>> Begin

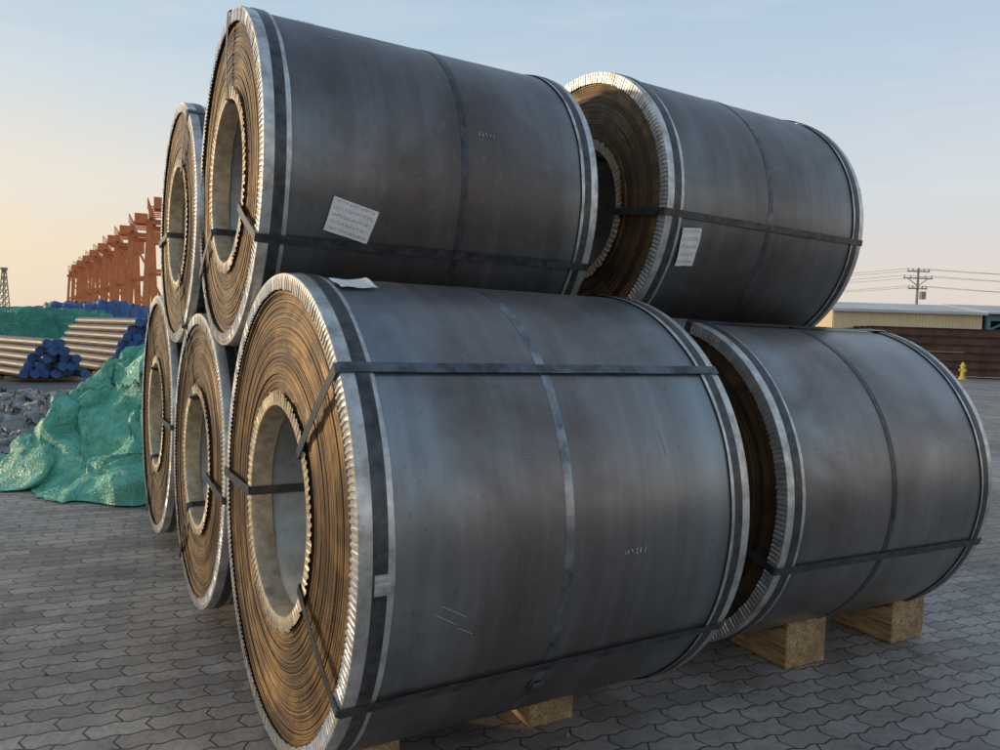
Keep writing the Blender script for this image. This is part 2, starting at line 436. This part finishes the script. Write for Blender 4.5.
for u in (.35,1.05):
    chock((-1.546,3.902),.746,.819,TH,u,.28,.2,.15);chock((-1.546,3.902),.746,.819,TH,u,.28,.2,.15,-1)
    chock((-2.353,5.227),.806,.894,TH,u,.28,.2,.15);chock((-2.353,5.227),.806,.894,TH,u,.28,.2,.15,-1)

# ---------------------------------------------------------------- ground
mesh_obj('ground',[(-1500,-1500,0),(1500,-1500,0),(1500,1500,0),(-1500,1500,0)],[[0,1,2,3]],M['ground'])
mesh_obj('yard_asphalt',[(-120,16,.004),(-4,16,.004),(-4,240,.004),(-240,240,.004)],[[0,1,2,3]],M['asphalt'])
b=MB();rc=random.Random(4)
for i in range(420):
    px,py=rc.uniform(-5,5),rc.uniform(1.4,9);s_=rc.choice((.004,.005,.007,.011))*rc.uniform(.6,1.2)
    b.tube((px,py,0),(px+rc.uniform(-.3,.3)*s_,py,s_),s_,5,r2=s_*.45)
b.obj('gravel_chips',M['chips'])

# ---------------------------------------------------------------- tarpaulins / heaps
def heap(name,cx,cy,rx,ry,H,res,mat,seed,crump=.12,edge=.6,box=2.0,fs_=1.5,flat=.0,out=.28):
    vs=[];fs=[];idx={}
    nx=int(2.8*rx/res);ny=int(2.8*ry/res)
    N=noise.noise
    for j in range(ny):
        for i in range(nx):
            x=(i/(nx-1)-.5)*2.8*rx;y=(j/(ny-1)-.5)*2.8*ry
            nn=N(Vector((x/rx*1.6+seed,y/ry*1.6,seed)))
            n2=N(Vector((x/rx*5+seed,y/ry*5,seed*2)))
            d=(abs(x/rx)**box+abs(y/ry)**box)**(1/box)
            m=1-d+out*nn+.07*n2
            if m<0: continue
            t=min(1,m/edge);t=t*t*(3-2*t)
            f=fs_
            q=Vector((x*f+seed,y*f-seed,seed*.3))
            q+=Vector((N(q*1.7),N(q*1.7+Vector((9,9,9))),0))*.35
            r1=1-abs(N(q*1.1))*2.4
            r2=1-abs(N(q*2.9+Vector((3,1,2))))*2.4
            r3=1-abs(N(q*6.7+Vector((7,1,4))))*2.4
            r4=1-abs(N(q*14+Vector((2,5,4))))*2.4
            z=H*t*(1-flat+flat*(.7+.6*N(Vector((x*.8/rx+seed*3,y*.8/ry,4)))))
            z+=crump*(.50*r1+.42*r2+.24*r3+.10*r4)*(.25+.75*t)*min(1,m*8)
            px=x+.7*crump*N(q*3+Vector((11,0,0)));py=y+.7*crump*N(q*3+Vector((0,17,0)))
            idx[(i,j)]=len(vs);vs.append((px,py,max(.012,z)+.004))
    for j in range(ny-1):
        for i in range(nx-1):
            k=[(i,j),(i+1,j),(i+1,j+1),(i,j+1)]
            if all(a in idx for a in k): fs.append([idx[a] for a in k])
    ob=mesh_obj(name,vs,fs,mat,None,True);ob.location=(cx,cy,0);return ob
heap('green_tarpaulin',-3.40,8.05,1.55,1.7,1.08,.020,M['tarp_green'],3.3,.26,.66,2.1,1.5,.35,.20)
heap('green_tarpaulin',-4.45,7.45,1.15,.55,.07,.020,M['tarp_green'],8.1,.13,.5,2.0,2.4,.5)
heap('green_tarpaulin',-20.5,33,4.2,3.2,1.75,.12,M['tarp_dark'],5.1,.35,.35,4,.6)
heap('blue_tarpaulin',-25.5,48,4.5,3.5,2.5,.15,M['tarp_blue'],2.7,.6,.35,4,.6,.4)
heap('plastic_wrapping',-6.3,10.2,1.0,1.1,.18,.03,M['plastic'],6.4,.24,.4,2,2.6,.5)
heap('plastic_wrapping',-7.2,12.2,1.2,1.0,.22,.04,M['plastic'],1.9,.25,.4,2,2.6,.5)
heap('plastic_wrapping',-5.6,8.9,.45,.4,.05,.02,M['plastic'],4.9,.14,.4,2,3.6,.5)

# ---------------------------------------------------------------- pipe stacks
def pipes(px,py,ang,L,r,rows,base,seed):
    e=empty('pipe_stack',Matrix.Translation((px,py,0))@Matrix.Rotation(ang,4,'Z'))
    b=MB();rnd=random.Random(seed)
    for k in (.15,.85):
        b.box((L*k,0,.06),(.12,base*2*r+.2,.12),2)
    for row in range(rows):
        n=base-row
        for i in range(n):
            y=(i-(n-1)/2)*2*r*1.03;z=.12+r+row*r*1.78;o=rnd.uniform(-.25,.25)
            b.tube((o,y,z),(L+o,y,z),r,14,0,0)
            b.tube((o-.03,y,z),(o+.10,y,z),r*1.07,14,1,1)
            b.tube((L+o-.10,y,z),(L+o+.03,y,z),r*1.07,14,1,1)
    b.obj('pipes',[M['pipe'],M['cap'],M['wood']],e)
A=math.atan2(.73,-.68)
pipes(-11.1,19.0,A+.12,5.2,.105,5,7,1)
pipes(-10.3,22.6,A+.05,5.2,.125,7,10,2)
pipes(-13.0,17.6,A+.2,4.5,.10,3,7,5)

# ---------------------------------------------------------------- gantry cranes
def gantry(px,py,H,ang):
    e=empty('gantry_crane',Matrix.Translation((px,py,0))@Matrix.Rotation(ang,4,'Z'))
    b=MB();s=H/15
    for sx in (-1,1):
        for sy in (-1,1):
            b.beam((sx*3.4*s,sy*1.7*s,.4),(sx*3.1*s,sy*1.2*s,H*.86),.5*s)
            b.box((sx*3.4*s,sy*1.7*s,.45),(1.4*s,1.0*s,.9))
        b.beam((sx*3.4*s,-1.7*s,1.2*s),(sx*3.4*s,1.7*s,1.2*s),.45*s)
        b.beam((sx*3.2*s,-1.4*s,H*.5),(sx*3.2*s,1.4*s,H*.5),.35*s)
        b.beam((sx*3.4*s,-1.7*s,1.2*s),(sx*3.2*s,1.4*s,H*.5),.2*s)
        b.beam((sx*3.2*s,-1.4*s,H*.5),(sx*3.1*s,1.2*s,H*.84),.2*s)
        b.beam((sx*3.1*s,-1.7*s,H*.86),(sx*3.1*s,1.7*s,H*.86),.55*s)
    for sy in (-1,1):
        b.beam((-4.6*s,sy*1.0*s,H*.91),(4.6*s,sy*1.0*s,H*.91),.4*s,h=.9*s)
        b.beam((-3.2*s,sy*1.4*s,H*.5),(3.2*s,sy*1.4*s,H*.5),.25*s)
    for i in range(6): b.beam((-4.5*s+1.75*s*i,-1.0*s,H*.96),(-4.5*s+1.75*s*i,1.0*s,H*.96),.15*s)
    b.box((-2.6*s,0,H*1.0),(1.8*s,1.5*s,1.3*s));b.box((-3.4*s,-2.0*s,H*.84),(1.4*s,1.0*s,1.6*s))
    for i in range(6): b.beam((-4.5*s+1.75*s*i,1.3*s,H*.94),(-4.5*s+1.75*s*i,1.3*s,H*1.02),.08*s)
    b.beam((-4.5*s,1.3*s,H*1.02),(4.5*s,1.3*s,H*1.02),.08*s)
    b.obj('frame',M['orange'],e)
for i in range(9):
    t=i/8
    gantry(-44.5-71*t,100+108*t,16.8-.5*t,rad(112))
def mast(px,py,H):
    b=MB()
    for sx in (-1,1):
        for sy in (-1,1): b.beam((sx*1.2,sy*1.2,0),(sx*.3,sy*.3,H),.18)
    n=9
    for i in range(n):
        a=1.2-.9*i/n;c=1.2-.9*(i+1)/n;z0=H*i/n;z1=H*(i+1)/n
        for sy in (-1,1):
            b.beam((-a,sy*a,z0),(c,sy*c,z1),.1);b.beam((a,sy*a,z0),(-c,sy*c,z1),.1)
            b.beam((sy*a,-a,z0),(sy*c,c,z1),.1)
    b.box((0,0,H),(1.2,1.2,.6))
    ob=b.obj('lattice_mast',M['concrete']);ob.location=(px,py,0)
mast(-130,200,15)

# ---------------------------------------------------------------- warehouse
def warehouse():
    e=empty('warehouse',Matrix.Translation((31,72,0))@Matrix.Rotation(rad(-4),4,'Z'))
    b=MB();L=13.5;H=5.3
    b.box((L/2,8,H/2),(L,16,H),0)
    for i in range(45): b.box((.15+i*.3,-.03,H/2+.3),(.09,.06,H-.7),0)
    b.box((L/2,-.05,.35),(L,.14,.7),3)
    b.box((6.7,-.08,1.7),(2.6,.12,3.2),3)
    b.prism([(-.5,H),(8,H+1.1),(16.5,H),(16.5,H-.15),(8,H+.9),(-.5,H-.15)],-.4,L+.2,1)
    b.box((L/2,-.55,H-.1),(L+.4,.15,.25),1)
    b.obj('main_hall',[M['wall'],M['roof'],M['dark'],M['concrete']],e)
    b=MB();x0=L+.3;W=30
    b.box((x0+W/2,15.8,H/2),(W,.3,H),1)
    b.box((x0+.1,8,H/2),(.2,15,H),1)
    for i in range(7): b.box((x0+.25+i*5,.1,H/2-.1),(.35,.35,H-.2),2)
    b.box((x0+W/2,.1,H-.45),(W,.25,.5),2)
    for i in range(6):
        b.beam((x0+.3+i*5,.1,H-1.6),(x0+2.0+i*5,.1,H-.7),.18,2)
    b.prism([(-.6,H+.05),(8,H+1.2),(16.5,H+.05),(16.5,H-.1),(8,H+1.0),(-.6,H-.1)],x0-.05,x0+W,0)
    b.obj('open_bay',[M['roof'],M['dark'],M['teal']],e)
warehouse()
def beamstack(px,py,n,layers,L,ang):
    e=empty('steel_beam_stack',Matrix.Translation((px,py,0))@Matrix.Rotation(ang,4,'Z'))
    b=MB();h=.46;w=.34
    for l in range(layers):
        z0=.12+l*(h+.025)
        for k in range(n):
            y=k*(w+.02);o=random.uniform(-.25,.25)
            b.box((L/2+o,y,z0+.016),(L,w,.032));b.box((L/2+o,y,z0+h-.016),(L,w,.032));b.box((L/2+o,y,z0+h/2),(L,.02,h-.066))
        for t in (.12,.5,.88): b.box((L*t,n*w/2,z0-.012),(.1,n*w+.1,.022),0)
    b.obj('beams',[M['rust'],M['wood']],e)
beamstack(22.5,47,6,6,14,rad(-2));beamstack(36.0,45.2,6,6,14,rad(-2));beamstack(49.5,44.4,6,5,14,rad(-2));beamstack(9.5,48,6,4,12,rad(-2))
b=MB();b.tube((0,0,0),(0,0,.12),.2,16);b.tube((0,0,.12),(0,0,.75),.11,16);b.tube((0,0,.75),(0,0,.82),.15,16);b.tube((0,0,.82),(0,0,1.0),.12,16,r2=.04)
b.tube((-.2,0,.55),(.2,0,.55),.06,12);b.tube((0,-.2,.5),(0,0,.5),.08,12)
o=b.obj('fire_hydrant',M['yellow']);o.location=(26.6,44.0,0)
# power poles and wires
e=empty('utility_pole',Matrix.Translation((48.5,90,0)))
b=MB();b.tube((0,0,0),(0,0,11.3),.2,12,r2=.12)
for z,wd in ((10.9,2.6),(10.1,3.4),(8.9,2.2)):
    b.beam((-wd/2,0,z),(wd/2,0,z),.14)
    for x in (-wd/2+.1,-wd/4,wd/4,wd/2-.1): b.tube((x,0,z+.07),(x,0,z+.35),.06,8)
b.beam((-1.2,0,10.1),(0,0,9.2),.08);b.beam((1.2,0,10.1),(0,0,9.2),.08);b.box((.5,-.3,8.1),(.5,.5,.9))
b.obj('pole',M['concrete'],e)
b=MB()
for z,x in ((11.2,-1.2),(11.2,1.2),(10.4,-1.6),(10.4,1.6),(9.2,-1),(9.2,1)):
    for dx,dy in ((60,-25),(-55,30)):
        P=[(x+dx*t,dy*t,z-1.6*4*t*(1-t)+(.4*t)) for t in [k/10 for k in range(11)]]
        for p,q in zip(P,P[1:]): b.beam(p,q,.03)
b.obj('wires',M['wire'],e)
for dx,dy in ((60,-25),(-55,30)):
    b=MB();b.tube((0,0,0),(0,0,11.7),.2,12,r2=.12)
    for z,wd in ((11.2,2.6),(10.4,3.4),(9.2,2.2)): b.beam((-wd/2,0,z),(wd/2,0,z),.14)
    o=b.obj('utility_pole',M['concrete']);o.location=(48.5+dx,90+dy,0)

# ---------------------------------------------------------------- light
EL,AZ=10,-78
w=bpy.data.worlds.new("World");sc.world=w;w.use_nodes=True;nt=w.node_tree;g=G(nt)
bg=nt.nodes['Background'];sky=g.n('ShaderNodeTexSky');sky.sky_type='NISHITA';sky.sun_disc=False
sky.sun_elevation=rad(EL);sky.sun_rotation=rad(AZ);sky.air_density=1.0;sky.dust_density=2.2;sky.ozone_density=1.6
S=.15
dirv=g.n('ShaderNodeTexCoord').outputs['Generated'];ds=g.sep(dirv)
zen=(.22,.33,.49)
haze_l=g.ramp(ds[2],[(0,(.90,.72,.52)),(.08,(.93,.78,.58)),(.168,(.90,.81,.67)),(.27,(.68,.76,.80)),(.40,(.42,.60,.76)),(1,zen)])
haze_r=g.ramp(ds[2],[(0,(.82,.70,.61)),(.09,(.81,.73,.67)),(.19,(.69,.74,.78)),(.30,(.57,.68,.79)),(.43,(.45,.60,.77)),(1,zen)])
az=g.math('ADD',g.math('MULTIPLY',ds[0],-1.0),.4,clamp=True)
haze=g.mix(az,haze_r,haze_l)
cirrus=g.noise(g.scale(dirv,(1.2,1.2,7)),2.2,3,.6,dist=.4)
haze=g.mix(g.ramp(cirrus,[(.45,0),(.75,.35)]),haze,(.84,.83,.81))
hs=g.n('ShaderNodeVectorMath',operation='SCALE');nt.links.new(haze,hs.inputs[0]);hs.inputs['Scale'].default_value=1/S
fin=g.mix(.90,sky.outputs[0],hs.outputs[0])
nt.links.new(fin,bg.inputs[0]);bg.inputs[1].default_value=S
sun=bpy.data.objects.new('sun',bpy.data.lights.new('sun','SUN'));col.objects.link(sun)
sun.data.energy=2.0;sun.data.angle=rad(2.5);sun.data.color=(1,.76,.48)
d=Vector((math.sin(rad(AZ))*math.cos(rad(EL)),math.cos(rad(AZ))*math.cos(rad(EL)),math.sin(rad(EL))))
sun.rotation_euler=d.to_track_quat('Z','Y').to_euler()
sc.view_settings.view_transform='Standard';sc.view_settings.look='None';sc.view_settings.exposure=0

# ---------------------------------------------------------------- camera
cam=bpy.data.objects.new("camera",bpy.data.cameras.new("camera"));col.objects.link(cam)
sc.camera=cam;cam.data.sensor_width=36;cam.data.lens=36*764.6/1000;cam.data.clip_end=4000;cam.data.clip_start=.05
cam.matrix_world=Matrix.Translation((0,0,1.496))@Matrix.Rotation(math.pi/2-rad(2.797),4,'X')@Matrix.Rotation(rad(1.964),4,'Z')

>> End

Repeat the listing above from its first line through the line that contains "b.obj('gravel_chips',M['chips'])", both included, and nothing more. Drop the pictures.

◆ Solved exercise
Keep writing the Blender script for this image. This is part 2, starting at line 436. This part finishes the script. Write for Blender 4.5.
for u in (.35,1.05):
    chock((-1.546,3.902),.746,.819,TH,u,.28,.2,.15);chock((-1.546,3.902),.746,.819,TH,u,.28,.2,.15,-1)
    chock((-2.353,5.227),.806,.894,TH,u,.28,.2,.15);chock((-2.353,5.227),.806,.894,TH,u,.28,.2,.15,-1)

# ---------------------------------------------------------------- ground
mesh_obj('ground',[(-1500,-1500,0),(1500,-1500,0),(1500,1500,0),(-1500,1500,0)],[[0,1,2,3]],M['ground'])
mesh_obj('yard_asphalt',[(-120,16,.004),(-4,16,.004),(-4,240,.004),(-240,240,.004)],[[0,1,2,3]],M['asphalt'])
b=MB();rc=random.Random(4)
for i in range(420):
    px,py=rc.uniform(-5,5),rc.uniform(1.4,9);s_=rc.choice((.004,.005,.007,.011))*rc.uniform(.6,1.2)
    b.tube((px,py,0),(px+rc.uniform(-.3,.3)*s_,py,s_),s_,5,r2=s_*.45)
b.obj('gravel_chips',M['chips'])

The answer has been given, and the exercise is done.